Supplied material |
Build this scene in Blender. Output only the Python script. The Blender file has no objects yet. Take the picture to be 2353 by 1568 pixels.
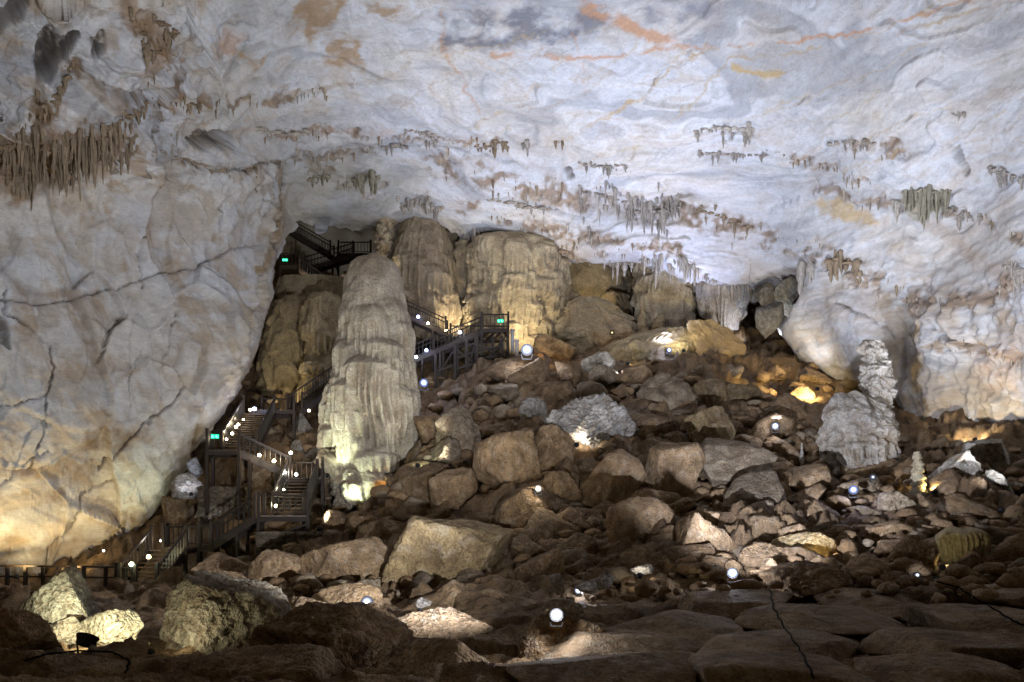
import bpy, bmesh, math, random
import numpy as np
from mathutils import Vector, Matrix, Quaternion

# ------------------------------------------------------------------ camera, world, exposure
scene = bpy.context.scene
COL = scene.collection
W_, H_ = 2353.0, 1568.0            # the photograph as viewed: all picture positions below are in these units
FOC = 1741.2                       # focal length in those units
CX, HY = 1176.5, 1176.5            # column of the optical axis, row of the horizon
cam_d = bpy.data.cameras.new('camera')
cam_d.sensor_width = 36.0
cam_d.lens = FOC / W_ * 36.0
cam_d.shift_y = (HY - H_ / 2) / W_
cam_d.clip_start = 0.1
cam_d.clip_end = 1000
cam = bpy.data.objects.new('camera', cam_d)
cam.location = (0, 0, 0)
cam.rotation_euler = (math.radians(90), 0, 0)
COL.objects.link(cam)
scene.camera = cam

world = bpy.data.worlds.new('World')
scene.world = world
world.use_nodes = True
wb = world.node_tree.nodes['Background']
wb.inputs['Color'].default_value = (0.90, 0.70, 0.47, 1)
wb.inputs['Strength'].default_value = 0.085      # a cave: hardly any light but its lamps

scene.view_settings.view_transform = 'Standard'
scene.view_settings.look = 'None'
scene.view_settings.exposure = 0.0
scene.view_settings.gamma = 1.0
scene.view_settings.use_curve_mapping = False
cy = scene.cycles
cy.use_denoising = True
cy.max_bounces = 3
cy.diffuse_bounces = 2
cy.glossy_bounces = 1
cy.transmission_bounces = 2
cy.sample_clamp_indirect = 3.0
cy.use_light_tree = True
cy.use_adaptive_sampling = True
cy.adaptive_threshold = 0.04
cy.adaptive_min_samples = 16
cy.caustics_reflective = False
cy.caustics_refractive = False

rng = np.random.default_rng(7)
random.seed(7)

def at(x, y, Y):
    """point at picture position (x, y) that stands Y metres in front of the camera"""
    return Vector(((x - CX) / FOC * Y, Y, (HY - y) / FOC * Y))

# ------------------------------------------------------------------ noise (vectorised)
_G = np.array([[1,1,0],[-1,1,0],[1,-1,0],[-1,-1,0],[1,0,1],[-1,0,1],[1,0,-1],[-1,0,-1],
               [0,1,1],[0,-1,1],[0,1,-1],[0,-1,-1],[1,1,0],[-1,1,0],[0,-1,1],[0,-1,-1]], np.float32)
def _hash(ix, iy, iz, seed):
    h = (ix.astype(np.uint32) * np.uint32(374761393) + iy.astype(np.uint32) * np.uint32(668265263)
         + iz.astype(np.uint32) * np.uint32(2147483647) + np.uint32(seed * 974711 + 17))
    h = (h ^ (h >> np.uint32(13))) * np.uint32(1274126177)
    h = (h ^ (h >> np.uint32(16))) * np.uint32(2246822519)
    return h ^ (h >> np.uint32(15))
def noise(p, seed=0):
    p = np.asarray(p, np.float32)
    if len(p) > 12000:
        return np.concatenate([noise(p[i:i + 10000], seed) for i in range(0, len(p), 10000)])
    f = np.floor(p); i = f.astype(np.int64) & 0xffffffff
    t = p - f
    u = t * t * t * (t * (t * 6 - 15) + 10)
    out = 0
    for dx in (0, 1):
        wx = u[:, 0] if dx else 1 - u[:, 0]
        for dy in (0, 1):
            wy = wx * (u[:, 1] if dy else 1 - u[:, 1])
            for dz in (0, 1):
                w = wy * (u[:, 2] if dz else 1 - u[:, 2])
                g = _G[_hash(i[:, 0] + dx, i[:, 1] + dy, i[:, 2] + dz, seed) & np.uint32(15)]
                out = out + w * (g[:, 0] * (t[:, 0] - dx) + g[:, 1] * (t[:, 1] - dy) + g[:, 2] * (t[:, 2] - dz))
    return out
def fbm(p, octs=4, seed=0, gain=0.5, lac=2.03):
    a, s, tot = 1.0, 0, 0
    q = np.asarray(p, np.float32)
    for o in range(octs):
        s = s + a * noise(q, seed + o * 31); a *= gain; q = q * lac + 3.7
    return s
def ridged(p, octs=3, seed=0, gain=0.5, lac=2.1):
    a, s = 1.0, 0
    q = np.asarray(p, np.float32)
    for o in range(octs):
        s = s + a * (1 - np.abs(noise(q, seed + o * 17)) * 2.2); a *= gain; q = q * lac + 5.1
    return s
def worley(p, seed=0):
    """distance to nearest and second nearest feature point, a random value of the nearest cell and the cell's own tilted plane"""
    p = np.asarray(p, np.float32)
    f = np.floor(p); i = f.astype(np.int64)
    t = p - f
    if len(p) > 12000:
        return tuple(np.concatenate(r) for r in zip(*[worley(p[k:k + 10000], seed) for k in range(0, len(p), 10000)]))
    d1 = np.full(len(p), 9.0, np.float32); d2 = d1.copy(); cid = np.zeros(len(p), np.float32); tl = d1 * 0
    for dx in (-1, 0, 1):
        for dy in (-1, 0, 1):
            for dz in (-1, 0, 1):
                h = _hash((i[:, 0] + dx) & 0xffffffff, (i[:, 1] + dy) & 0xffffffff, (i[:, 2] + dz) & 0xffffffff, seed)
                ox = (h & np.uint32(1023)).astype(np.float32) / 1023
                oy = ((h >> np.uint32(10)) & np.uint32(1023)).astype(np.float32) / 1023
                oz = ((h >> np.uint32(20)) & np.uint32(1023)).astype(np.float32) / 1023
                ex, ey, ez = dx + ox - t[:, 0], dy + oy - t[:, 1], dz + oz - t[:, 2]
                d = ex**2 + ey**2 + ez**2
                near = d < d1
                tl = np.where(near, ex * (oy - .5) + ey * (oz - .5) + ez * (ox - .5), tl)
                d2 = np.where(near, d1, np.minimum(d2, d))
                cid = np.where(near, (h & np.uint32(65535)).astype(np.float32) / 65535, cid)
                d1 = np.where(near, d, d1)
    return np.sqrt(d1), np.sqrt(d2), cid, tl
def sstep(a, b, x):
    t = np.clip((x - a) / (b - a), 0, 1)
    return t * t * (3 - 2 * t)
class RBF:
    def __init__(self, pts, vals, c=0.15, lam=1e-4):
        P = np.asarray(pts, float); v = np.asarray(vals, float); n = len(P)
        D = np.sqrt(((P[:, None] - P[None])**2).sum(-1) + c * c)
        A = np.zeros((n + 3, n + 3)); A[:n, :n] = -D - lam * np.eye(n) * -1
        A[:n, n] = 1; A[:n, n+1:] = P; A[n, :n] = 1; A[n+1:, :n] = P.T
        self.w = np.linalg.solve(A, np.concatenate([v, np.zeros(3)])); self.P = P; self.c = c
    def __call__(self, q):
        q = np.asarray(q, float); n = len(self.P)
        out = self.w[n] + q @ self.w[n+1:]
        for k in range(n):
            out = out - self.w[k] * np.sqrt(((q - self.P[k])**2).sum(-1) + self.c**2)
        return out
def poly_dist(x, y, line, reach=None):
    """distance from picture positions to a polyline (far beyond reach it is not worked out)"""
    shape = np.shape(x); x = np.ravel(x); y = np.ravel(y)
    out = np.full(x.shape, 1e9)
    if reach is not None:
        lx = [p[0] for p in line]; ly = [p[1] for p in line]
        sel = np.nonzero((x > min(lx) - reach) & (x < max(lx) + reach) & (y > min(ly) - reach) & (y < max(ly) + reach))[0]
        x, y = x[sel], y[sel]
    d = np.full(x.shape, 1e9)
    for (x0, y0), (x1, y1) in zip(line[:-1], line[1:]):
        vx, vy = x1 - x0, y1 - y0
        t = np.clip(((x - x0) * vx + (y - y0) * vy) / (vx * vx + vy * vy + 1e-9), 0, 1)
        d = np.minimum(d, np.hypot(x - x0 - t * vx, y - y0 - t * vy))
    if reach is None: return d.reshape(shape)
    out[sel] = d
    return out.reshape(shape)
def in_poly(x, y, poly):
    c = np.zeros(x.shape, bool)
    for (x0, y0), (x1, y1) in zip(poly, poly[1:] + poly[:1]):
        c ^= ((y0 > y) != (y1 > y)) & (x < (x1 - x0) * (y - y0) / (y1 - y0 + 1e-9) + x0)
    return c
def poly_soft(x, y, poly, soft):
    d = poly_dist(x, y, poly + poly[:1], soft * 1.5)
    d = np.minimum(d, 1e6)
    return sstep(-soft, soft, np.where(in_poly(x, y, poly), d, -d))

# ------------------------------------------------------------------ mesh helpers
def mesh_np(name, V, F, mat, col=None, smooth=True, normals=None):
    """V (n,3), F (m,4) or (m,3)"""
    me = bpy.data.meshes.new(name)
    V = np.ascontiguousarray(V, np.float32); F = np.ascontiguousarray(F, np.int32)
    k = F.shape[1]
    me.vertices.add(len(V)); me.vertices.foreach_set('co', V.ravel())
    me.loops.add(F.size); me.loops.foreach_set('vertex_index', F.ravel())
    me.polygons.add(len(F)); me.polygons.foreach_set('loop_start', np.arange(0, F.size, k, dtype=np.int32))
    if smooth:
        me.polygons.foreach_set('use_smooth', np.ones(len(F), bool))
    me.update(calc_edges=True)
    if col is not None:
        a = me.attributes.new('Col', 'FLOAT_COLOR', 'POINT')
        c = np.ones((len(V), 4), np.float32); c[:, :3] = np.clip(col, 0, 1)
        a.data.foreach_set('color', c.ravel())
    if normals is not None:
        me.normals_split_custom_set_from_vertices(np.asarray(normals, np.float32))
    if mat is not None:
        me.materials.append(mat)
    return me
def link(name, me, loc=(0, 0, 0), parent=None):
    o = bpy.data.objects.new(name, me)
    o.location = loc
    if parent is not None:
        o.parent = parent
    COL.objects.link(o)
    return o
def tag(o, label=None, cat=None, group=None, kind=None):
    if label: o['label'] = label
    if cat: o['category'] = cat
    if group: o['group'] = group
    if kind: o['kind'] = kind
    return o
def empty(name, loc, label, cat, group=None):
    o = link(name, None, loc)
    o.empty_display_size = 0.2
    return tag(o, label, cat, group)
def grid_faces(nu, nv, wrap=False):
    """vertex index = v*nu + u"""
    u = np.arange(nu if wrap else nu - 1); v = np.arange(nv - 1)
    U, Vv = np.meshgrid(u, v)
    U2 = (U + 1) % nu
    return np.stack([Vv * nu + U, Vv * nu + U2, (Vv + 1) * nu + U2, (Vv + 1) * nu + U], -1).reshape(-1, 4)
def grid_normals(P):
    """P (nv,nu,3)"""
    du = np.gradient(P, axis=1); dv = np.gradient(P, axis=0)
    n = np.cross(du, dv)
    return n / (np.linalg.norm(n, axis=-1, keepdims=True) + 1e-9)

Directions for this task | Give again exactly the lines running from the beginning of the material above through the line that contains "from mathutils import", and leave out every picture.

Task result |
Build this scene in Blender. Output only the Python script. The Blender file has no objects yet. Take the picture to be 2353 by 1568 pixels.
import bpy, bmesh, math, random
import numpy as np
from mathutils import Vector, Matrix, Quaternion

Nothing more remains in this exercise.